Picard had Paris, I only have plaster
Jul. 11th, 2015 11:21 pmPlaying X-Wing sort of got me back into miniatures painting (mostly touch-up work), which got me looking up scratch-building and model making sites, which led me to a blog titled Solipsist Gaming run by someone who creates a lot of simple models and homebrew rules as a hobby. I was particularly intrigued by how he made starships by manually hollowing out shapes in clay and pouring in resin or plaster of Paris. (Well, that and gluing pasta together, but one thing at a time.)
I already had spare paint, and I did some resin casting back in my Warhammer 40,000 days. I have a lot of old Sculpey, but it's a little too stiff to take deep impressions even when it's fresh. Plasticine works well, though, and it's three bucks for a pound. The casting compound I used is even less.

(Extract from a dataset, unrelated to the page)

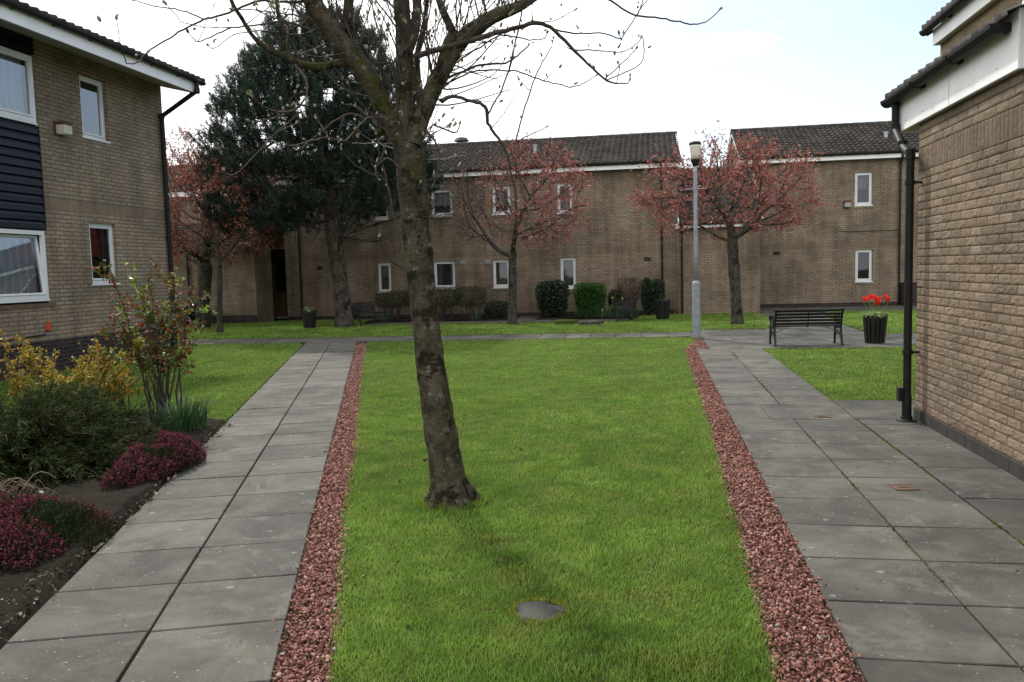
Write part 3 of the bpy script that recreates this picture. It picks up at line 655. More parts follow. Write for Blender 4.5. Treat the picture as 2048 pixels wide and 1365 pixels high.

Step 1 was sculpting a vanilla hull shape out of spare Sculpey and baking it. I pressed that into the softer clay to give me a starting impression, then ad-libbed the surface details with various tool tips and paintbrush handle ends. Next, pour in the plaster and wait. Pop out the dried shape, sand off the excess, then paint on a quick base coat followed by a thin black wash to darken the crevices and some soft edge highlighting. Then I drilled a small hole in the bottom and stuck it on a spare X-Wing ship stand. The whole process was pretty informal and experimental (i.e. sloppy) just to feel the process out.